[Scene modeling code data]
--

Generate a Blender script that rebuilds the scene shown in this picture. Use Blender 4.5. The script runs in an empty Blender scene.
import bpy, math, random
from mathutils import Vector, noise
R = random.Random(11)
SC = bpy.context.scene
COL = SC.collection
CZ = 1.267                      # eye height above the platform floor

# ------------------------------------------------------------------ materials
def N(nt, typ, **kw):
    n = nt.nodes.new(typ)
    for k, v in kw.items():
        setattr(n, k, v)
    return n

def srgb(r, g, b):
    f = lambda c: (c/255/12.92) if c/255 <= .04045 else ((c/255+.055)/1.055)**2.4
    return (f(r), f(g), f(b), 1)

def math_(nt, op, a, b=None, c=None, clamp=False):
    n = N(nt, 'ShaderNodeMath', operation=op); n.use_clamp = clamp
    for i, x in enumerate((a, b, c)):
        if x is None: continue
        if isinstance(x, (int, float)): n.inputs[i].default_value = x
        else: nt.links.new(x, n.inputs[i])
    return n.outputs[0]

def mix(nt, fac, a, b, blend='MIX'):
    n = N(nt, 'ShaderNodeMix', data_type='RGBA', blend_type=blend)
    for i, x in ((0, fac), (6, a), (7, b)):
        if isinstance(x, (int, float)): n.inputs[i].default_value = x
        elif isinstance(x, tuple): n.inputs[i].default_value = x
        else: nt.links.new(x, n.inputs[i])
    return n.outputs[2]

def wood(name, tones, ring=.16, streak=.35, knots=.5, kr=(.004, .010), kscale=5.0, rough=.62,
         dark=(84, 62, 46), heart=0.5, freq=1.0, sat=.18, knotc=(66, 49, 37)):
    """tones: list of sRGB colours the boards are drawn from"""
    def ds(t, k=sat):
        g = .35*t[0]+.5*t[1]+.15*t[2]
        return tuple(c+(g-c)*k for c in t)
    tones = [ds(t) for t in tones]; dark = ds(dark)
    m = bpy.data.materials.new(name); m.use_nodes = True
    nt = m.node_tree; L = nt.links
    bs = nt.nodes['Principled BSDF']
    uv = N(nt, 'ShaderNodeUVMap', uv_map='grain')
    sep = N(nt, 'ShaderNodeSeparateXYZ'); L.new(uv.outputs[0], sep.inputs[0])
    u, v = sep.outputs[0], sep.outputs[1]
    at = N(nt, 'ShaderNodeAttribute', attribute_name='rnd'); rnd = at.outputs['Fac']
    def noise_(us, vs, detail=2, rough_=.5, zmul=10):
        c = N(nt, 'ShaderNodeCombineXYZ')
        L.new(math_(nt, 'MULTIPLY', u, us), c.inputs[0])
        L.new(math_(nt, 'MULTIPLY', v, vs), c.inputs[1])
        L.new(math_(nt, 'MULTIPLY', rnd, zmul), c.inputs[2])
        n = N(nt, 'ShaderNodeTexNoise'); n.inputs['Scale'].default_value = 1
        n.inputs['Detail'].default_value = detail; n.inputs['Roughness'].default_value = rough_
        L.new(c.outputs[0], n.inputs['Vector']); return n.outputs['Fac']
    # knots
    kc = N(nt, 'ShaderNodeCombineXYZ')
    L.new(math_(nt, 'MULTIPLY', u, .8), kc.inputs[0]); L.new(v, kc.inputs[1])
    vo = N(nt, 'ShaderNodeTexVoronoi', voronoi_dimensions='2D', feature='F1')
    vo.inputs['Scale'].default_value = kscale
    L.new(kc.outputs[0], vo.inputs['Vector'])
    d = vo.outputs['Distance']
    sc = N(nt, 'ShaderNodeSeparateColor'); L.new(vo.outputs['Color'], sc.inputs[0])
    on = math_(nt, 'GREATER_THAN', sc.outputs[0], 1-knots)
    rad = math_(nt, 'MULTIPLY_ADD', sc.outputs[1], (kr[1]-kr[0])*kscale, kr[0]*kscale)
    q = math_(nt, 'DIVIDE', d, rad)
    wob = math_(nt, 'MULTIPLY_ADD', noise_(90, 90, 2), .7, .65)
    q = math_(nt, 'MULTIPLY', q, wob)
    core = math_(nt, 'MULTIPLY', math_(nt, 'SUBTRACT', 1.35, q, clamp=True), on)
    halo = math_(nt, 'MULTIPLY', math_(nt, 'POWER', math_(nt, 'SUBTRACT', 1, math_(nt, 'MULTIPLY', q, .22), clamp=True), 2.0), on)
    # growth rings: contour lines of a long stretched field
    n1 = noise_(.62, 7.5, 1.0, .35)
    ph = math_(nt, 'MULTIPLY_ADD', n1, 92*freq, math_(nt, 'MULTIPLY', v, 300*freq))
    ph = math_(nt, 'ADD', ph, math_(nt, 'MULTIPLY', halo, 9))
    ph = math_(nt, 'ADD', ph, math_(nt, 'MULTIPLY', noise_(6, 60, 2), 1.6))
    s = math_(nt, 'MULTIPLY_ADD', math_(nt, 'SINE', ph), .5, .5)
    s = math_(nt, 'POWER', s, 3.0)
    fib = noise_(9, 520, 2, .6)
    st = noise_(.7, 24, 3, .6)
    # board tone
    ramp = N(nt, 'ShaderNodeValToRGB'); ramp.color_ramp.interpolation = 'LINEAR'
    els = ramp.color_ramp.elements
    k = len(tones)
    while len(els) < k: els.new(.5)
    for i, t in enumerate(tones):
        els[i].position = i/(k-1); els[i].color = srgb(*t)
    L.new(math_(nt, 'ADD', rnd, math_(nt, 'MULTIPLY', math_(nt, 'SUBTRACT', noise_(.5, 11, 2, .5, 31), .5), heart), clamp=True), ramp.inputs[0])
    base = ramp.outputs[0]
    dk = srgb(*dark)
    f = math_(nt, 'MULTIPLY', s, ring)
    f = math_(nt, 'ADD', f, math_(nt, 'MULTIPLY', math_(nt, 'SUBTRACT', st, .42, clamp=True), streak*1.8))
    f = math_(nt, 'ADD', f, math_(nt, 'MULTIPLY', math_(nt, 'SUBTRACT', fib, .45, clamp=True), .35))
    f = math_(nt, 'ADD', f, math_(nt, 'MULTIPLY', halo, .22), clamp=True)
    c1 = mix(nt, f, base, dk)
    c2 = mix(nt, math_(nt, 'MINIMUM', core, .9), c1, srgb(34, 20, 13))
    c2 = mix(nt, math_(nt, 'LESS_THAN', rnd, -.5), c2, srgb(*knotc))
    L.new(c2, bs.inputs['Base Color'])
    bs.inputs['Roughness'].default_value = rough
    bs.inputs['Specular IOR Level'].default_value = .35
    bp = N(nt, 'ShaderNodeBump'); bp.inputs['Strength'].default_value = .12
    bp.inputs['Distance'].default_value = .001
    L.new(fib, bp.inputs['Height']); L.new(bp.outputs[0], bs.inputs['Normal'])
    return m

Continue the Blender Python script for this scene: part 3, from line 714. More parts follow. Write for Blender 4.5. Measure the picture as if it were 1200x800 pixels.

--

- **To be done**:
Pull out all lines from the entries above in which the word "Blender" appears.

- **Exercise result**:
Generate a Blender script that rebuilds the scene shown in this picture. Use Blender 4.5. The script runs in an empty Blender scene.
Continue the Blender Python script for this scene: part 3, from line 714. More parts follow. Write for Blender 4.5. Measure the picture as if it were 1200x800 pixels.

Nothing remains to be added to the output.